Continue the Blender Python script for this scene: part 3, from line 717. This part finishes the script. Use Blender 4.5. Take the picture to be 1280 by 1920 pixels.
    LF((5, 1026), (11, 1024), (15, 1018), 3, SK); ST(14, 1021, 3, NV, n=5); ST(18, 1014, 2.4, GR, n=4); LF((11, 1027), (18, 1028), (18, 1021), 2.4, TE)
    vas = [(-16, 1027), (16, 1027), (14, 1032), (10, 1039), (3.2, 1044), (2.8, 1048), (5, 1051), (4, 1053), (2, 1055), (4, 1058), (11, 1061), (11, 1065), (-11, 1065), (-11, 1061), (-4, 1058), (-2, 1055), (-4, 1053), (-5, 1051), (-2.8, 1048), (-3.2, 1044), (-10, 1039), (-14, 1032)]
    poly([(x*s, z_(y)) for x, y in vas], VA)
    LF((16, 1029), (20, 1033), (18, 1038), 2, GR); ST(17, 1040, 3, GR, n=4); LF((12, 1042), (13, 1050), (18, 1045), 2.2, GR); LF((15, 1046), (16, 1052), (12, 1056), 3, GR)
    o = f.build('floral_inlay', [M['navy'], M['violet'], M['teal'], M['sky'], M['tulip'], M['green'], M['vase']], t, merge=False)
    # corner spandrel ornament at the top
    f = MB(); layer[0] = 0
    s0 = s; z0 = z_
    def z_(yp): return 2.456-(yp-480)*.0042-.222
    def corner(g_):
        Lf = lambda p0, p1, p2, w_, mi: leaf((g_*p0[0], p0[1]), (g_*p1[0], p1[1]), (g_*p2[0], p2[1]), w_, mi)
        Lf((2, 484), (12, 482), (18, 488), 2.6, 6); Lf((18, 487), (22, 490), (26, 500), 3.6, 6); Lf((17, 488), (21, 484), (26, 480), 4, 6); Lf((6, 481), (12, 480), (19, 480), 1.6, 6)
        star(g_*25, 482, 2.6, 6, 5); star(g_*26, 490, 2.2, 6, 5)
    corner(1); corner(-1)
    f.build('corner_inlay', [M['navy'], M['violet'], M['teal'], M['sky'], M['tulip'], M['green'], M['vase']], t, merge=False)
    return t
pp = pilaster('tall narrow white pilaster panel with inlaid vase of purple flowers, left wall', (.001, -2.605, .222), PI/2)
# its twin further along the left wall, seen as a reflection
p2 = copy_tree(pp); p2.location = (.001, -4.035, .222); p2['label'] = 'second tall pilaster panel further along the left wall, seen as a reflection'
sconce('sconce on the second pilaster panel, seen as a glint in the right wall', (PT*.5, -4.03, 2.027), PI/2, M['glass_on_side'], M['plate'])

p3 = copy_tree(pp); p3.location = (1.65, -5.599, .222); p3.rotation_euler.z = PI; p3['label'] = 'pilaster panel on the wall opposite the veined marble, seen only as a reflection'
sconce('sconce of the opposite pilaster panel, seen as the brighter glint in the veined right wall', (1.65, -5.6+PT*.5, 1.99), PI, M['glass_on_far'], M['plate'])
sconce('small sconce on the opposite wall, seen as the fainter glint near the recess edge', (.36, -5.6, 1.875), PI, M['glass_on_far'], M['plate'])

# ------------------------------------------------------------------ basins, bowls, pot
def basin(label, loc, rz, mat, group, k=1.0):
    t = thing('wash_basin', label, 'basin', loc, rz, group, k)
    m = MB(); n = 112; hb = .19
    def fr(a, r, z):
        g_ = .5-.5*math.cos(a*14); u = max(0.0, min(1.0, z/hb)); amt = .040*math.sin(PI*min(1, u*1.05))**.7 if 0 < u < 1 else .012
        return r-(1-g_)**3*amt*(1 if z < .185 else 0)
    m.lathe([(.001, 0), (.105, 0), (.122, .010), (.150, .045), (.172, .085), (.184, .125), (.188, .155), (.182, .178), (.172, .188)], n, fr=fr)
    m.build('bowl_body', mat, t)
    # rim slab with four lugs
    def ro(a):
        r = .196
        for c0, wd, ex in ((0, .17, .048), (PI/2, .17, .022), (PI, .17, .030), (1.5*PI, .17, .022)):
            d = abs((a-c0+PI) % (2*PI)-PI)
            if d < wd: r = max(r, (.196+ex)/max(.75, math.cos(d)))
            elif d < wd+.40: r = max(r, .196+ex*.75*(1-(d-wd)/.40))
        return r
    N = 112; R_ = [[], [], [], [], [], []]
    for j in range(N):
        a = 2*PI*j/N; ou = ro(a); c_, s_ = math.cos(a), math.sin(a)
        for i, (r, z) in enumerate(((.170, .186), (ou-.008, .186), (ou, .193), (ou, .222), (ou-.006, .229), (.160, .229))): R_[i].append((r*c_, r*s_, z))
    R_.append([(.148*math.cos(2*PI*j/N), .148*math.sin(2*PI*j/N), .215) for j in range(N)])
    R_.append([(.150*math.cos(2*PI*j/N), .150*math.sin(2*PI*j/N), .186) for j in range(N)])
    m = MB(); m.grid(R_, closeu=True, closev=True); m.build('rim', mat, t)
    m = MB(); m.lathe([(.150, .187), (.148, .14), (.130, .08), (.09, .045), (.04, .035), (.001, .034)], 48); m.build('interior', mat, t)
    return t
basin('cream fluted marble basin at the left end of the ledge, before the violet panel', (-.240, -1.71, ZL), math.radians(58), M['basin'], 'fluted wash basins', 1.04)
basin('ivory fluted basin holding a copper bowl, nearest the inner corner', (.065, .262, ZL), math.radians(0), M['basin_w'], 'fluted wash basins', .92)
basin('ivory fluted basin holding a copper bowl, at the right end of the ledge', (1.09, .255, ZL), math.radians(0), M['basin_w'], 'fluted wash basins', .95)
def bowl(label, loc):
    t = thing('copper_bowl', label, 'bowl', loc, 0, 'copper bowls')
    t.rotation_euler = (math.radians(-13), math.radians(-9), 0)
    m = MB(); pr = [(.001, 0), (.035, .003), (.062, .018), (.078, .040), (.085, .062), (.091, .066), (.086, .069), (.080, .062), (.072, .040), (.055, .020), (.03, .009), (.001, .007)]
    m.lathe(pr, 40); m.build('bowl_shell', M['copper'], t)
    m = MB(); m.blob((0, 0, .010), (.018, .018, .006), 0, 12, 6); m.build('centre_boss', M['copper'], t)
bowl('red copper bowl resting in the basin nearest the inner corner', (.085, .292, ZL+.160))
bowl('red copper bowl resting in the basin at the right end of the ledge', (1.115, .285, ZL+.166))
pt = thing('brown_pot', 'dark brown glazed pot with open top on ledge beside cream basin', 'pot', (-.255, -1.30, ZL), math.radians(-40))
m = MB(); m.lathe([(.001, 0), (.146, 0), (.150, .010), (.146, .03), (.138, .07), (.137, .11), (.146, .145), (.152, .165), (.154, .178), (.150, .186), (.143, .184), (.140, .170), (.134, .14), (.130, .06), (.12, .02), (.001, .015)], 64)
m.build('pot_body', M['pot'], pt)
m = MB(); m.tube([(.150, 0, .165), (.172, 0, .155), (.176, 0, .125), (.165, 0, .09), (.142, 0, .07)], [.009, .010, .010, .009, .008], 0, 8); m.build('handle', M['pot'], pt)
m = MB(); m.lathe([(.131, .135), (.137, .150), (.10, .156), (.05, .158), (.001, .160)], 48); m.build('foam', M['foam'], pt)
^^^^
# Aim
Can you give every line above again, exactly as written?

# Task result
Continue the Blender Python script for this scene: part 3, from line 717. This part finishes the script. Use Blender 4.5. Take the picture to be 1280 by 1920 pixels.
    LF((5, 1026), (11, 1024), (15, 1018), 3, SK); ST(14, 1021, 3, NV, n=5); ST(18, 1014, 2.4, GR, n=4); LF((11, 1027), (18, 1028), (18, 1021), 2.4, TE)
    vas = [(-16, 1027), (16, 1027), (14, 1032), (10, 1039), (3.2, 1044), (2.8, 1048), (5, 1051), (4, 1053), (2, 1055), (4, 1058), (11, 1061), (11, 1065), (-11, 1065), (-11, 1061), (-4, 1058), (-2, 1055), (-4, 1053), (-5, 1051), (-2.8, 1048), (-3.2, 1044), (-10, 1039), (-14, 1032)]
    poly([(x*s, z_(y)) for x, y in vas], VA)
    LF((16, 1029), (20, 1033), (18, 1038), 2, GR); ST(17, 1040, 3, GR, n=4); LF((12, 1042), (13, 1050), (18, 1045), 2.2, GR); LF((15, 1046), (16, 1052), (12, 1056), 3, GR)
    o = f.build('floral_inlay', [M['navy'], M['violet'], M['teal'], M['sky'], M['tulip'], M['green'], M['vase']], t, merge=False)
    # corner spandrel ornament at the top
    f = MB(); layer[0] = 0
    s0 = s; z0 = z_
    def z_(yp): return 2.456-(yp-480)*.0042-.222
    def corner(g_):
        Lf = lambda p0, p1, p2, w_, mi: leaf((g_*p0[0], p0[1]), (g_*p1[0], p1[1]), (g_*p2[0], p2[1]), w_, mi)
        Lf((2, 484), (12, 482), (18, 488), 2.6, 6); Lf((18, 487), (22, 490), (26, 500), 3.6, 6); Lf((17, 488), (21, 484), (26, 480), 4, 6); Lf((6, 481), (12, 480), (19, 480), 1.6, 6)
        star(g_*25, 482, 2.6, 6, 5); star(g_*26, 490, 2.2, 6, 5)
    corner(1); corner(-1)
    f.build('corner_inlay', [M['navy'], M['violet'], M['teal'], M['sky'], M['tulip'], M['green'], M['vase']], t, merge=False)
    return t
pp = pilaster('tall narrow white pilaster panel with inlaid vase of purple flowers, left wall', (.001, -2.605, .222), PI/2)
# its twin further along the left wall, seen as a reflection
p2 = copy_tree(pp); p2.location = (.001, -4.035, .222); p2['label'] = 'second tall pilaster panel further along the left wall, seen as a reflection'
sconce('sconce on the second pilaster panel, seen as a glint in the right wall', (PT*.5, -4.03, 2.027), PI/2, M['glass_on_side'], M['plate'])

p3 = copy_tree(pp); p3.location = (1.65, -5.599, .222); p3.rotation_euler.z = PI; p3['label'] = 'pilaster panel on the wall opposite the veined marble, seen only as a reflection'
sconce('sconce of the opposite pilaster panel, seen as the brighter glint in the veined right wall', (1.65, -5.6+PT*.5, 1.99), PI, M['glass_on_far'], M['plate'])
sconce('small sconce on the opposite wall, seen as the fainter glint near the recess edge', (.36, -5.6, 1.875), PI, M['glass_on_far'], M['plate'])

# ------------------------------------------------------------------ basins, bowls, pot
def basin(label, loc, rz, mat, group, k=1.0):
    t = thing('wash_basin', label, 'basin', loc, rz, group, k)
    m = MB(); n = 112; hb = .19
    def fr(a, r, z):
        g_ = .5-.5*math.cos(a*14); u = max(0.0, min(1.0, z/hb)); amt = .040*math.sin(PI*min(1, u*1.05))**.7 if 0 < u < 1 else .012
        return r-(1-g_)**3*amt*(1 if z < .185 else 0)
    m.lathe([(.001, 0), (.105, 0), (.122, .010), (.150, .045), (.172, .085), (.184, .125), (.188, .155), (.182, .178), (.172, .188)], n, fr=fr)
    m.build('bowl_body', mat, t)
    # rim slab with four lugs
    def ro(a):
        r = .196
        for c0, wd, ex in ((0, .17, .048), (PI/2, .17, .022), (PI, .17, .030), (1.5*PI, .17, .022)):
            d = abs((a-c0+PI) % (2*PI)-PI)
            if d < wd: r = max(r, (.196+ex)/max(.75, math.cos(d)))
            elif d < wd+.40: r = max(r, .196+ex*.75*(1-(d-wd)/.40))
        return r
    N = 112; R_ = [[], [], [], [], [], []]
    for j in range(N):
        a = 2*PI*j/N; ou = ro(a); c_, s_ = math.cos(a), math.sin(a)
        for i, (r, z) in enumerate(((.170, .186), (ou-.008, .186), (ou, .193), (ou, .222), (ou-.006, .229), (.160, .229))): R_[i].append((r*c_, r*s_, z))
    R_.append([(.148*math.cos(2*PI*j/N), .148*math.sin(2*PI*j/N), .215) for j in range(N)])
    R_.append([(.150*math.cos(2*PI*j/N), .150*math.sin(2*PI*j/N), .186) for j in range(N)])
    m = MB(); m.grid(R_, closeu=True, closev=True); m.build('rim', mat, t)
    m = MB(); m.lathe([(.150, .187), (.148, .14), (.130, .08), (.09, .045), (.04, .035), (.001, .034)], 48); m.build('interior', mat, t)
    return t
basin('cream fluted marble basin at the left end of the ledge, before the violet panel', (-.240, -1.71, ZL), math.radians(58), M['basin'], 'fluted wash basins', 1.04)
basin('ivory fluted basin holding a copper bowl, nearest the inner corner', (.065, .262, ZL), math.radians(0), M['basin_w'], 'fluted wash basins', .92)
basin('ivory fluted basin holding a copper bowl, at the right end of the ledge', (1.09, .255, ZL), math.radians(0), M['basin_w'], 'fluted wash basins', .95)
def bowl(label, loc):
    t = thing('copper_bowl', label, 'bowl', loc, 0, 'copper bowls')
    t.rotation_euler = (math.radians(-13), math.radians(-9), 0)
    m = MB(); pr = [(.001, 0), (.035, .003), (.062, .018), (.078, .040), (.085, .062), (.091, .066), (.086, .069), (.080, .062), (.072, .040), (.055, .020), (.03, .009), (.001, .007)]
    m.lathe(pr, 40); m.build('bowl_shell', M['copper'], t)
    m = MB(); m.blob((0, 0, .010), (.018, .018, .006), 0, 12, 6); m.build('centre_boss', M['copper'], t)
bowl('red copper bowl resting in the basin nearest the inner corner', (.085, .292, ZL+.160))
bowl('red copper bowl resting in the basin at the right end of the ledge', (1.115, .285, ZL+.166))
pt = thing('brown_pot', 'dark brown glazed pot with open top on ledge beside cream basin', 'pot', (-.255, -1.30, ZL), math.radians(-40))
m = MB(); m.lathe([(.001, 0), (.146, 0), (.150, .010), (.146, .03), (.138, .07), (.137, .11), (.146, .145), (.152, .165), (.154, .178), (.150, .186), (.143, .184), (.140, .170), (.134, .14), (.130, .06), (.12, .02), (.001, .015)], 64)
m.build('pot_body', M['pot'], pt)
m = MB(); m.tube([(.150, 0, .165), (.172, 0, .155), (.176, 0, .125), (.165, 0, .09), (.142, 0, .07)], [.009, .010, .010, .009, .008], 0, 8); m.build('handle', M['pot'], pt)
m = MB(); m.lathe([(.131, .135), (.137, .150), (.10, .156), (.05, .158), (.001, .160)], 48); m.build('foam', M['foam'], pt)